Auf Grund möglicher Diskriminierung von Senioren wurde eine Verkürzung der Fristen speziell für ältere Fahrer abgelehnt, da das Recht auf Bewegungsfreiheit und gesellschaftliche Teilhabe gewährleistet bleiben muss.
- Digitaler Führerschein: Mit Umsetzung der neuen EU-Richtlinie soll auch ein digitaler Führerschein eingeführt werden. Damit soll es künftig möglich sein, die Fahrerlaubnis mit einer Smartphone-App zu überprüfen, beispielsweise bei einer Polizeikontrolle oder beim Anmieten von Fahrzeugen. Anstelle des heutigen Chips soll die Führerschein-Scheckkarte einen QR-Code enthalten, um Fälschungsversuchen vorzubeugen.
- EU-weite Probezeit für Fahranfänger: Das Europäische Parlament hat zudem die Einführung einer EU-weiten Probezeit von mindestens zwei Jahren beschlossen. Eine Änderung gibt es für Fahranfänger in der Probezeit, die einen weiteren Führerschein erwerben möchten: Die Restprobezeit der ersten Klasse bleibt auch beim zweiten Führerschein bestehen, außer die Restprobezeit beträgt weniger als 6 Monate, dann wird sie automatisch auf 6 Monate verlängert. Während der Probezeit gelten darüber hinaus europaweit strengere Vorschriften und Strafen für Verstöße wie Fahrten unter Alkohol- oder Drogeneinfluss, Geschwindigkeitsüberschreitungen, Nutzung nicht zugelassener Fahrzeuge, fehlender Sicherheitsausrüstung und dem Fahren ohne gültige Fahrerlaubnis.
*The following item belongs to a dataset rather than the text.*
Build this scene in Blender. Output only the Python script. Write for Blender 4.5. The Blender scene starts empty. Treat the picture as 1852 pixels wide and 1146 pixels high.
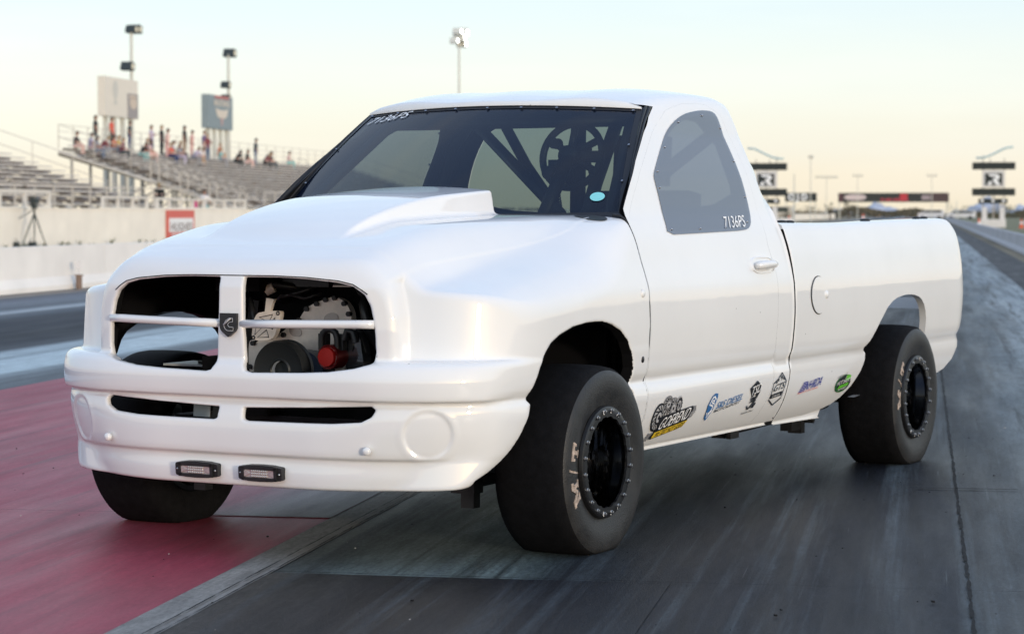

- EU-weite Fahrverbote und Punktesysteme: Aufpassen sollte man künftig noch mehr auf die Einhaltung von Grenzen bei Geschwindigkeiten, Alkohol- und besonders Drogenkonsum am Steuer, denn Strafpunkte werden bald in einer europaweiten Datenbank
gespeichert, um behördliche Kontrollen zu erleichtern und, Fahrverbote sollen künftig für alle EU-Länder gelten, sprich ein Fahrverbot in Deutschland gilt dann in der gesamte EU!
- Absenkung Mindestalter für LKW und Bus: Für die LKW-Klasse C ist in Deutschland derzeit ein Mindestalter von 21 Jahren, für die Bus-Klasse D ein Mindestalter von 24 Jahren vorgeschrieben. Um den steigenden Mangel an Berufskraftfahrern anzugehen,
haben die Abgeordneten beschlossen, dass schon 18-Jährige einen Führerschein für LKW oder Busse für bis zu 16 Fahrgäste absolvieren können, vorausgesetzt sie besitzen eine entsprechende Qualifikation.
- Begleitetes Fahren ab 17 Jahren: Seit 2011 ist es in Deutschland möglich, den Führerschein der Klasse B bereits mit 17 Jahren zu erwerben und in Begleitung einer eingetragenen Begleitperson Auto zu fahren. Dies soll nun durch eine EU-weite Regelung auch in den Fahrerlaubnisklassen B, C und C1 eingeführt werden. Die einzelnen Mitgliedstaaten können jedoch auch strengere Vorgaben für die Ausstellung ihrer Führerscheine festlegen, was zu Unterschieden innerhalb der EU führen kann.
Fazit
Die Arbeiten der EU-Behörden in Brüssel und Straßburg an der 4. Führerscheinrichtlinie dauern zwar schon über ein Jahr an, sollen aber gemäß dem Grundsatz „gleiches Recht für alle innerhalb der EU“ für mehr Einheitlichkeit und Übersichtlichkeit bei den Verkehrsregeln innerhalb der EU-Staaten sorgen.
Bis zur Festlegung der endgültigen Rahmenbedingungen nach den Neuwahlen im Europaparlament Anfang Juni 2024 sind zwar alle Zwischenmeldungen noch mit Vorsicht zu genießen, doch aktuell stehen die Zeichen gut, dass Wohnmobile – egal welchen Antriebs – bald mit bis zu 4,25 Tonnen zulässigem Gesamtgewicht mit der Führerscheinklasse B gefahren werden dürfen.